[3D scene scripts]
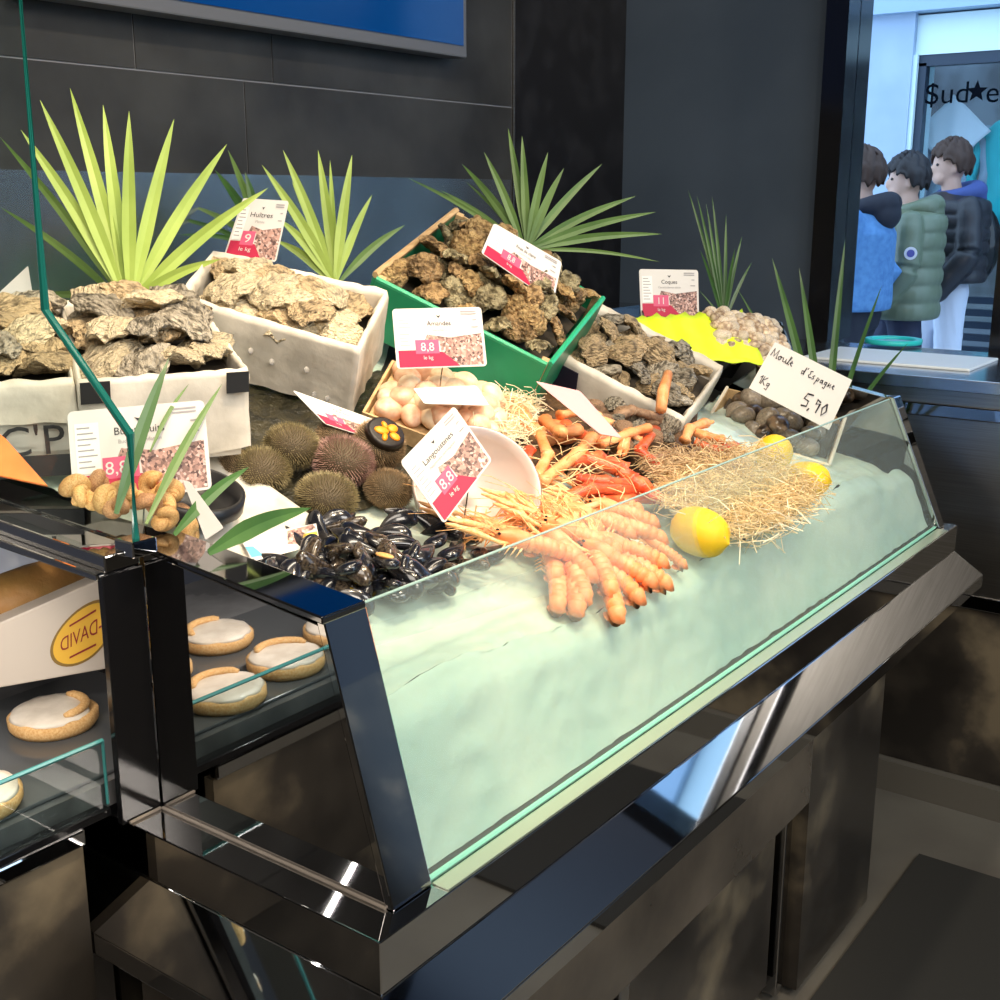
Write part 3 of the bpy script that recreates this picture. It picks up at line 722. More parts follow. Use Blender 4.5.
def liner(fr, drop, parent, m=PAPER, inn=.04, seed=1, puff=.008, gap=None, rise=.008, name='paper_liner'):
    b = MB(); V = []; K = 30
    per = []
    for (a, c) in (((0, 0), (1, 0)), ((1, 0), (1, 1)), ((1, 1), (0, 1)), ((0, 1), (0, 0))):
        for i in range(K):
            u = i/K; per.append((a[0]+(c[0]-a[0])*u, a[1]+(c[1]-a[1])*u))
    ctr = fr.at(.5, .5)
    prof = [('i', -inn), ('i', -inn*.5), ('i', 0), ('t', rise), ('o', 0), ('o', -.25), ('o', -.5), ('o', -.75), ('o', -1)]
    n = len(prof)
    for q, (u, v) in enumerate(per):
        p = fr.at(u, v); out = (p-ctr); out -= fr.n*out.dot(fr.n); out.normalize()
        nz = noise.noise(Vector((q*.15, seed*7, 0)))
        for r_, (kd, h) in enumerate(prof):
            w = noise.noise(p*28+Vector((seed, r_*1.3, 0)))*puff
            if kd == 'i': V.append(p-out*(.006+abs(w)*1.5)+fr.n*h)
            elif kd == 't': V.append(p+fr.n*(h+abs(w)))
            else: V.append(p+out*(.003+puff*.3+w*.8*(-h)**.5)+fr.n*(h*drop*(1+.10*nz)))
    Q = len(per)
    Fc = [(i*n+j, i*n+j+1, ((i+1) % Q)*n+j+1, ((i+1) % Q)*n+j) for i in range(Q) for j in range(n-1)]
    b.add(V, Fc); o = b.build(name, m, parent, True); return o
# ------------------------------------------------------------------ shell prototypes
def oyster_bm(seed, L=.5, W=.36, T=.13):
    b = MB(); n, k = 40, 18; V = []
    rnd = random.Random(seed); ph = rnd.random()*10; cv = rnd.uniform(-.12, .12)
    for i in range(k+1):
        rho = abs(math.cos(math.pi*i/k)); up = 1 if i <= k/2 else -1
        rad = math.sin(math.pi*i/k)
        for j in range(n):
            a = 2*math.pi*j/n; c = math.cos(a); s = math.sin(a)
            r = 1+.24*noise.noise(Vector((c*1.6+ph, s*1.6, seed)))+.12*noise.noise(Vector((c*5+ph, s*5, seed)))
            wid = W*(1+.28*c)
            x = L*c*r*rad; y = wid*s*r*rad+cv*x*x*2
            h = (1-rad**2.6)**.7
            rw_ = rad+.10*noise.noise(Vector((c*2+ph, s*2, rad*2)))
            stp = (rw_*6) % 1.0
            terr = -.22*(1-stp)*(rad > .12)
            z = up*T*(h*1.25+terr*.55)*(1 if up > 0 else .6)+.05*noise.noise(Vector((x*4+ph, y*4, seed*3)))+.018*noise.noise(Vector((x*14, y*14, seed)))+(.05*math.sin(a*4+ph)+.035*math.sin(a*9+ph*2))*rad**2-.10*x*x*2
            V.append((x, y, z))
    b.add(V, [(i*n+j, i*n+(j+1) % n, (i+1)*n+(j+1) % n, (i+1)*n+j) for i in range(k) for j in range(n)]); return b
def shell_bm(seed, L=.5, W=.42, T=.28, ridges=24, amp=.02):
    b = MB()
    def fn(v):
        a = math.atan2(v.y, v.x+L*.9)
        f = 1+amp*math.sin(a*ridges)
        x = v.x; pinch = 1-.25*max(0, -x/L)
        return Vector((v.x, v.y*pinch*f, v.z*pinch*f))
    b.ell((0, 0, 0), (L, W, T), 28, 14, fn=lambda v: fn(Vector((v.z*L/T, v.y, v.x*T/L))))
    return b
def mussel_bm():
    b = MB(); n, k = 16, 14; V = []
    for i in range(k+1):
        u = i/k; x = -.5+u
        w = .23*(math.sin(math.pi*min(1, u**.62)))**.75 if 0 < u < 1 else 0
        for j in range(n):
            a = 2*math.pi*j/n; y = w*math.cos(a)-.10*math.sin(math.pi*u)+.02; s = math.sin(a)
            z = .62*w*abs(s)**.8*(1 if s > 0 else -1)
            V.append((x, y*1.05, z))
    b.add(V, [(i*n+j, i*n+(j+1) % n, (i+1)*n+(j+1) % n, (i+1)*n+j) for i in range(k) for j in range(n)]); return b
def whelk_bm(seed=0):
    b = MB(); pts = []; rad = []
    for i in range(64):
        th = i*.30; g = math.exp(.105*th)*.030
        pts.append((g*1.2*math.cos(th), g*1.2*math.sin(th), -g*2.6)); rad.append(g*1.25)
    s = 1/(max(rad)*4.6); pts = [(x*s, y*s, (z)*s+.45) for x, y, z in pts]; rad = [r*s for r in rad]
    b.tube(pts, rad, 12); return b
def proto(bm_, name, m):
    o = bm_.build(name, m, None, True, world=False); return o
def place(o, loc, scale, rot, normal=None):
    o.location = loc; o.scale = (scale,)*3 if not isinstance(scale, (tuple, list)) else scale
    q = Vector((0, 0, 1)).rotation_difference(Vector(normal).normalized()).to_matrix() if normal is not None else Matrix.Identity(3)
    o.rotation_euler = (q @ Euler(rot).to_matrix()).to_euler()
def posword(items, getu):
    # words from where each thing lies inside its own container
    rw = ['near the front edge', 'in the middle row', 'towards the back']; cw = ['far left', 'left of centre', 'at the centre', 'right of centre', 'far right']
    out = []
    for it in items:
        u, v = getu(it); out.append('%s, %s' % (cw[max(0, min(4, int(u*5)))], rw[max(0, min(2, int(v*3)))]))
    return out
USED = {}
def heap(name, fr, nu, nv, protos, sizes, desc, cat, group, where, lift=.0, dome=.03, layers=2, seed=3, flat=.4, inset=.1, skip=None):
    rnd = random.Random(seed); cnt = 0
    cw = ['far left', 'centre left', 'centre', 'centre right', 'far right']; rw = ['front', 'middle', 'back']
    for lay in range(layers):
        iu = nu-lay; iv = max(1, nv-lay)
        for i in range(iu):
            for j in range(iv):
                u = (i+.5+rnd.uniform(-.3, .3))/iu; v = (j+.5+rnd.uniform(-.3, .3))/iv
                if lay: u = .5+(u-.5)*(1-.18*lay); v = .5+(v-.5)*(1-.18*lay)
                if skip and skip(u, v, lay): continue
                h = lift+dome*(1-(2*u-1)**2)*(1-(2*v-1)**2)+lay*sizes[0]*.30
                p = fr.at(u, v, h, inset); s = rnd.uniform(*sizes)
                pi = rnd.randrange(len(protos)); pr = protos[pi]
                if pr.get('used_once') is None and pr.get('label') is None: o = pr
                else: o = copy_tree(pr)
                place(o, p, s, (rnd.uniform(-flat, flat), rnd.uniform(-flat, flat), rnd.uniform(0, 6.28)), fr.n)
                o.name = name
                size = 'large' if s > sizes[0]+.66*(sizes[1]-sizes[0]) else ('small' if s < sizes[0]+.33*(sizes[1]-sizes[0]) else 'mid-sized')
                d = desc[pi % len(desc)]
                ly = 'on top of the heap' if lay == layers-1 and layers > 1 else ('in the lower layer' if layers > 1 else 'in the layer')
                lab = '%s %s %s %s, %s %s' % (size, d, where, {'on top of the heap': 'on top', 'in the lower layer': 'underneath', 'in the layer': ''}[ly], cw[min(4, max(0, int(u*5)))], rw[min(2, max(0, int(v*3)))])
                tag(o, lab, cat, group); cnt += 1
    return cnt
def protos_for(kind, mats, seeds, name):
    out = []
    for m in mats:
        for s in seeds:
            if kind == 'oyster': out.append(proto(oyster_bm(s), name, m))
            elif kind == 'shell': out.append(proto(shell_bm(s), name, m))
    # interleave so that index modulo count of materials gives the tone
    k = len(seeds); return [out[i*k+j] for j in range(k) for i in range(len(mats))]
OYDESC = ['tan rough oyster', 'grey rough oyster', 'cream smooth oyster']
OYDESC2 = ['dark brown craggy oyster', 'olive craggy oyster', 'ochre craggy oyster']

# ------------------------------------------------------------------ crates and boxes of shellfish
def filler(fr, depth, parent, m, name='filling_base'):
    b = MB(); P = [fr.at(0, 0, -depth, .04), fr.at(1, 0, -depth, .04), fr.at(1, 1, -depth, .04), fr.at(0, 1, -depth, .04)]
    b.hexa([p-fr.n*.004 for p in P], P); return b.build(name, m, parent)
DARKF = mat('dark_box_bottom', (.05, .04, .03), .8)
# --- two white cartons at the left
fA = Frame([(-62, 312), (-92, 392), (73, 385), (62, 305)], 1.75, (0, -.25, 1))
fB = Frame([(62, 306), (79, 386), (247, 374), (196, 305)], 1.78, (0, -.25, 1))
BLK = mat('black_print', (.02, .02, .022), .5)
def corner_patch(fr, u0, u1, v, h, parent, m=BLK, side='front'):
    b = MB(); out = -fr.e2 if side == 'front' else fr.e1
    P = [fr.at(u0, v, .008), fr.at(u1, v, .008), fr.at(u1, v, -h), fr.at(u0, v, -h)]
    b.hexa([p+out*.011 for p in P], [p+out*.013 for p in P]); return b.build('corner_patch', m, parent)
for fr, nm, lab, sd in ((fA, 'A', 'white carton of oysters at the far left edge with black lettering on its side', 3), (fB, 'B', 'white paper-lined carton of oysters behind the bulots price card', 5)):
    t = thing('oyster_carton', lab, 'box', fr.at(.5, .5, -.13), 'white oyster cartons at the left')
    open_box(fr, .125, CARTON, t, 'carton'); filler(fr, .02, t, DARKF)
    liner(fr, .05 if nm == 'A' else .11, t, seed=sd, puff=.008)
    if nm == 'A':
        o = fr.at(.62, 0, -.085)-fr.e2*.014
        texton("C'P", fr.at(.50, 0, -.075), fr.e1, fr.n, .06, BLK, 'lettering', t, depth=.012)
        b = MB(); P = [fr.at(.0, 0, -.095), fr.at(1, 0, -.095), fr.at(1, 0, -.125), fr.at(0, 0, -.125)]; b.hexa([p-fr.e2*.006 for p in P], [p-fr.e2*.009 for p in P]); b.build('black_band', BLK, t)
    else:
        corner_patch(fr, 0, .17, 0, .022, t); corner_patch(fr, .86, 1, 0, .022, t)
oyP = protos_for('oyster', OYS, (1, 2, 5), 'oyster')
heap('oyster', fA, 4, 4, oyP, (.085, .115), OYDESC, 'oyster', 'oysters in the far left carton', 'in the far left carton', lift=.0, dome=.02, layers=2, seed=11, flat=.35)
heap('oyster', fB, 4, 4, oyP, (.085, .115), OYDESC, 'oyster', 'oysters in the left carton', 'in the carton behind the bulots card', lift=.0, dome=.03, layers=2, seed=12, flat=.35)
# --- white paper-lined box in the middle left
f2 = Frame([(213, 258), (178, 302), (357, 354), (386, 298)], 2.1, (0, -.4, 1))
t = thing('oyster_box', 'white paper-lined box of flat oysters between the light palm fans', 'box', f2.at(.5, .5, -.14))
open_box(f2, .125, CARTON, t, 'carton'); filler(f2, .035, t, DARKF); liner(f2, .12, t, seed=9, puff=.008, rise=.014)
b = MB(); P = [f2.at(0, 0, .004), f2.at(.06, 0, .004), f2.at(.05, 0, -.03), f2.at(0.0, 0, -.03)]; b.hexa([p-f2.e2*.011 for p in P], [p-f2.e2*.013 for p in P]); b.build('corner_patch', BLK, t)
b = MB()
rr = random.Random(4)
for q in range(9):
    c = f2.at(rr.uniform(.1, .95), 0, -rr.uniform(.03, .11))-f2.e2*.019
    b.ell(c, (.006, .003, .006), 10, 6)
b.build('printed_dots', mat('grey_dot', (.33, .31, .28), .6), t)
heap('oyster', f2, 5, 3, [oyP[0], oyP[2], oyP[3], oyP[5]], (.085, .115), ['tan flat oyster', 'cream flat oyster'], 'oyster', 'oysters in the middle white box', 'in the middle white box', lift=-.008, dome=.018, layers=2, seed=21, flat=.25, inset=.13)
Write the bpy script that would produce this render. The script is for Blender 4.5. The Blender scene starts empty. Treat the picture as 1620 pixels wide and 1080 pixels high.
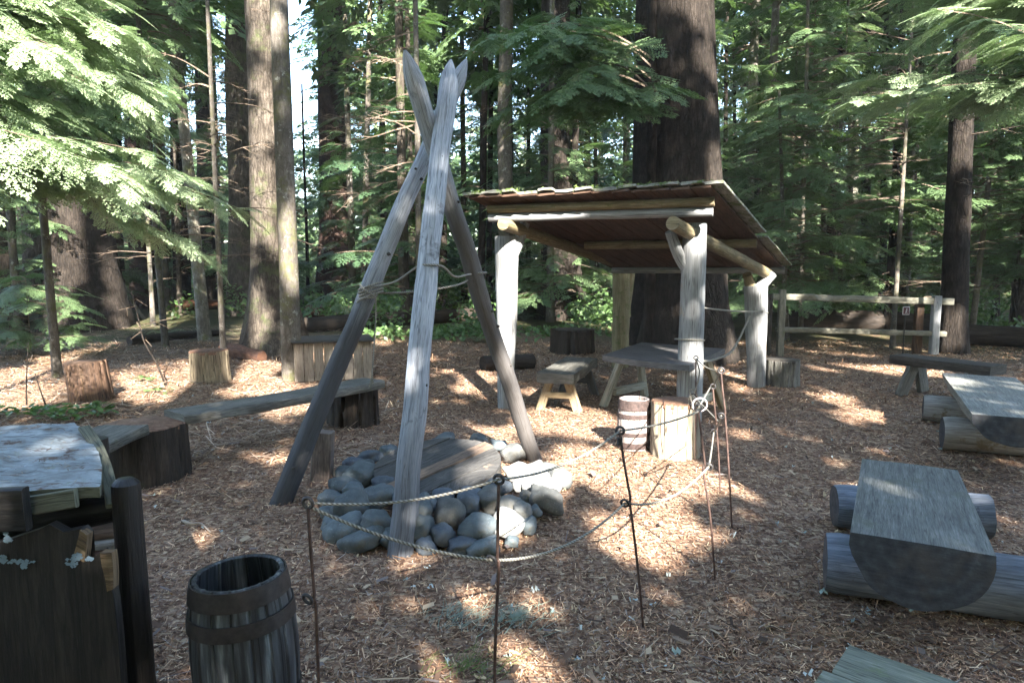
import bpy, math, random
import numpy as np
EXPO = 3.3
from mathutils import Vector, Matrix, noise
R = random.Random(11)
RN = np.random.default_rng(11)
PI = math.pi
V = Vector
scene = bpy.context.scene
COL = scene.collection
# ---------------------------------------------------------------- camera maths
F = 1080.0
CH = 1.6
PITCH = math.atan(120 / 1080)

def ray(x, y):
    a = (x - 810) / F
    b = (540 - y) / F
    c, s = math.cos(PITCH), math.sin(PITCH)
    return V((a, c + b * s, -s + b * c))

def G(x, y, h=0.0):
    """point at height h seen at pixel x, y"""
    d = ray(x, y)
    t = (h - CH) / d.z
    return V((d.x * t, d.y * t, h))

def D(x, y, Y):
    """point at forward distance Y seen at pixel x, y"""
    d = ray(x, y)
    t = Y / d.y
    return V((d.x * t, Y, CH + d.z * t))

# ---------------------------------------------------------------- sun
SUN = V((0.24, -0.97, 0.0)).normalized() * math.cos(math.radians(33))
SUN.z = math.sin(math.radians(33))
E1 = SUN.cross(V((0, 0, 1))).normalized()
E2 = E1.cross(SUN).normalized()

# ---------------------------------------------------------------- materials
class NT:
    def __init__(s, name, rough=0.8, spec=0.3):
        s.m = bpy.data.materials.new(name)
        s.m.use_nodes = True
        s.t = s.m.node_tree
        s.b = s.t.nodes['Principled BSDF']
        s.b.inputs['Roughness'].default_value = rough
        s.b.inputs['Specular IOR Level'].default_value = spec
    def n(s, typ, **kw):
        nd = s.t.nodes.new(typ)
        for k, v in kw.items():
            if k.startswith('i_'):
                nd.inputs[k[2:].replace('_', ' ')].default_value = v
            else:
                setattr(nd, k, v)
        return nd
    def l(s, a, b):
        s.t.links.new(a, b)
    def coord(s, kind='Object', scale=(1, 1, 1), rot=(0, 0, 0)):
        c = s.n('ShaderNodeTexCoord')
        m = s.n('ShaderNodeMapping')
        m.inputs['Scale'].default_value = scale
        m.inputs['Rotation'].default_value = rot
        s.l(c.outputs[kind], m.inputs['Vector'])
        return m.outputs['Vector']
    def noise(s, vec, scale=5, detail=5, rough=0.6, dist=0.0):
        nd = s.n('ShaderNodeTexNoise')
        nd.inputs['Scale'].default_value = scale
        nd.inputs['Detail'].default_value = detail
        nd.inputs['Roughness'].default_value = rough
        nd.inputs['Distortion'].default_value = dist
        s.l(vec, nd.inputs['Vector'])
        return nd.outputs['Fac']
    def vor(s, vec, scale=5, feature='F1', rnd=1.0):
        nd = s.n('ShaderNodeTexVoronoi')
        nd.feature = feature
        nd.inputs['Scale'].default_value = scale
        nd.inputs['Randomness'].default_value = rnd
        s.l(vec, nd.inputs['Vector'])
        return nd
    def ramp(s, fac, stops):
        nd = s.n('ShaderNodeValToRGB')
        e = nd.color_ramp.elements
        while len(e) < len(stops):
            e.new(0.5)
        for k, (p, c) in enumerate(stops):
            e[k].position = p
            e[k].color = tuple(c) + (1,) if not isinstance(c, (int, float)) else (c, c, c, 1)
        s.l(fac, nd.inputs['Fac'])
        return nd.outputs['Color']
    def mix(s, fac, a, b, mode='MIX'):
        nd = s.n('ShaderNodeMix')
        nd.data_type = 'RGBA'
        nd.blend_type = mode
        for sock, v in ((nd.inputs[0], fac), (nd.inputs[6], a), (nd.inputs[7], b)):
            if isinstance(v, bpy.types.NodeSocket):
                s.l(v, sock)
            elif isinstance(v, (int, float)):
                sock.default_value = v if sock.type == 'VALUE' else (v, v, v, 1)
            else:
                sock.default_value = tuple(v) + (1,)
        return nd.outputs[2]
    def bump(s, h, strength=0.5, dist=0.01, prev=None):
        nd = s.n('ShaderNodeBump')
        nd.inputs['Strength'].default_value = strength
        nd.inputs['Distance'].default_value = dist
        s.l(h, nd.inputs['Height'])
        if prev is not None:
            s.l(prev, nd.inputs['Normal'])
        s.l(nd.outputs['Normal'], s.b.inputs['Normal'])
        return nd.outputs['Normal']
    def col(s, c):
        s.l(c, s.b.inputs['Base Color'])
        return s.m

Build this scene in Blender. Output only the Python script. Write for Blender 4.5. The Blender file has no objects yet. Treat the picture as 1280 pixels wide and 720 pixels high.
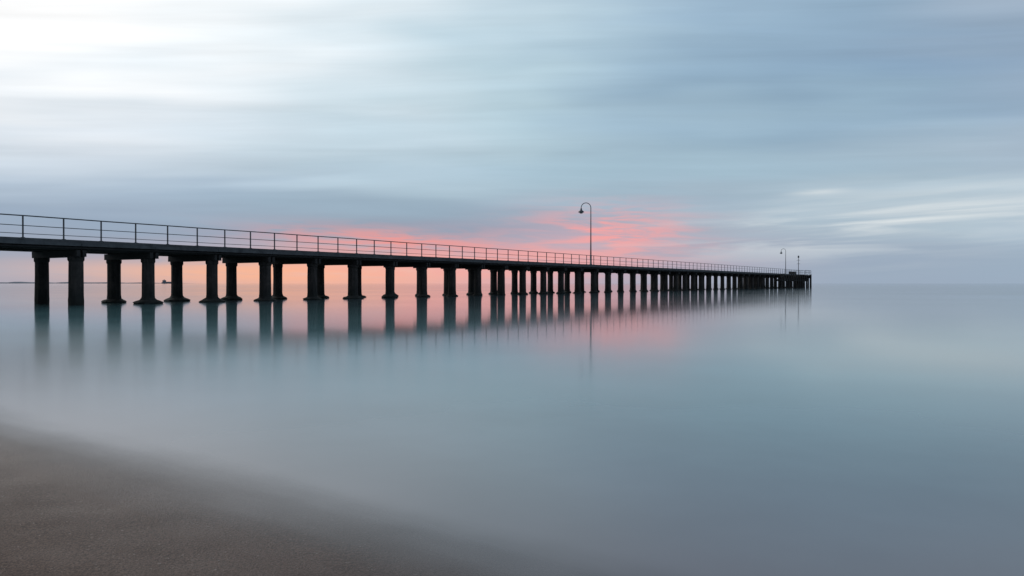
import bpy, bmesh, math, random
from mathutils import Vector, noise as mnoise
random.seed(7)
sc = bpy.context.scene
sc.view_settings.view_transform = 'Standard'
sc.view_settings.look = 'None'
sc.view_settings.exposure = 0
F = 900.0; H = 1.14; HY = 354.0

def lin(c):
    r = []
    for v in c:
        v /= 255.0
        r.append(v/12.92 if v <= .04045 else ((v+.055)/1.055)**2.4)
    return r

# ------------------------------------------------------------ node helper
class NT:
    def __init__(s, nt):
        s.nt = nt; s.n = nt.nodes; s.l = nt.links
    def put(s, sock, v):
        if hasattr(v, 'is_output'):
            s.l.new(v, sock)
        else:
            sock.default_value = v
    def math(s, op, a, b=None, c=None, clamp=False):
        n = s.n.new('ShaderNodeMath'); n.operation = op; n.use_clamp = clamp
        s.put(n.inputs[0], a)
        if b is not None: s.put(n.inputs[1], b)
        if c is not None: s.put(n.inputs[2], c)
        return n.outputs[0]
    def mr(s, v, a, b, c=0.0, d=1.0, kind='LINEAR'):
        n = s.n.new('ShaderNodeMapRange'); n.interpolation_type = kind; n.clamp = True
        s.put(n.inputs[0], v)
        for i, q in enumerate((a, b, c, d)): s.put(n.inputs[i+1], q)
        return n.outputs[0]
    def comb(s, x, y, z=0.0):
        n = s.n.new('ShaderNodeCombineXYZ')
        for i, q in enumerate((x, y, z)): s.put(n.inputs[i], q)
        return n.outputs[0]
    def noise(s, vec, scale, detail=3.0, rough=.5, dist=0.0):
        n = s.n.new('ShaderNodeTexNoise')
        s.put(n.inputs['Vector'], vec); n.inputs['Scale'].default_value = scale
        n.inputs['Detail'].default_value = detail; n.inputs['Roughness'].default_value = rough
        n.inputs['Distortion'].default_value = dist
        return n.outputs[0]
    def ramp(s, v, stops, interp='LINEAR'):
        n = s.n.new('ShaderNodeValToRGB'); cr = n.color_ramp; cr.interpolation = interp
        while len(cr.elements) > 1: cr.elements.remove(cr.elements[-1])
        cr.elements[0].position = stops[0][0]; cr.elements[0].color = (*stops[0][1], 1)
        for p, c in stops[1:]:
            e = cr.elements.new(p); e.color = (*c, 1)
        s.put(n.inputs[0], v)
        return n.outputs[0]
    def mix(s, f, a, b, bt='MIX'):
        n = s.n.new('ShaderNodeMix'); n.data_type = 'RGBA'; n.blend_type = bt
        s.put(n.inputs[0], f)
        for i, q in ((6, a), (7, b)):
            if not hasattr(q, 'is_output') and len(q) == 3: q = (*q, 1)
            s.put(n.inputs[i], q)
        return n.outputs[2]

# ------------------------------------------------------------ sky (world)
w = bpy.data.worlds.new("World"); sc.world = w; w.use_nodes = True
w.node_tree.nodes.clear(); t = NT(w.node_tree)
PX = [0, 200, 400, 640, 800, 1000, 1140, 1280]
PY = [0, 80, 150, 220, 260, 290, 315, 335, 352]
TB = [
 [(255,255,255),(255,255,255),(236,244,249),(188,208,221),(158,182,203),(146,172,194),(150,174,195),(162,180,199)],
 [(255,255,255),(248,252,255),(222,234,241),(182,207,219),(155,183,203),(134,162,186),(132,158,184),(140,163,186)],
 [(226,233,240),(218,228,236),(206,221,230),(182,206,217),(166,190,206),(148,176,196),(145,170,192),(155,175,195)],
 [(188,202,216),(189,205,218),(182,201,214),(170,194,208),(161,187,202),(160,184,200),(168,189,203),(178,195,208)],
 [(160,177,196),(158,177,196),(157,178,195),(150,173,190),(153,174,191),(171,190,203),(186,201,211),(187,202,212)],
 [(147,163,182),(148,164,184),(152,165,182),(148,162,181),(158,168,183),(168,185,199),(176,193,204),(171,189,204)],
 [(156,166,184),(168,168,182),(196,168,174),(174,163,178),(162,166,181),(155,171,188),(156,171,188),(154,173,191)],
 [(168,172,186),(208,180,176),(242,190,174),(222,173,176),(176,165,181),(154,169,187),(153,170,188),(153,172,190)],
 [(162,168,184),(200,172,170),(232,178,164),(212,168,174),(168,168,184),(154,169,187),(154,170,188),(154,171,189)]]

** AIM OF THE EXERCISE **
Locate the string "Blender" in the listing above and copy every line where it occurs.

** RESULT OF THE EXERCISE **
Write part 3 of the bpy script that recreates this picture. It picks up at line 722. More parts follow. Use Blender 4.5.
Write the bpy script that would produce this render. The script is for Blender 4.5. The Blender scene starts empty. Treat the picture as 1620 pixels wide and 1080 pixels high.
Build this scene in Blender. Output only the Python script. Write for Blender 4.5. The Blender file has no objects yet. Treat the picture as 1280 pixels wide and 720 pixels high.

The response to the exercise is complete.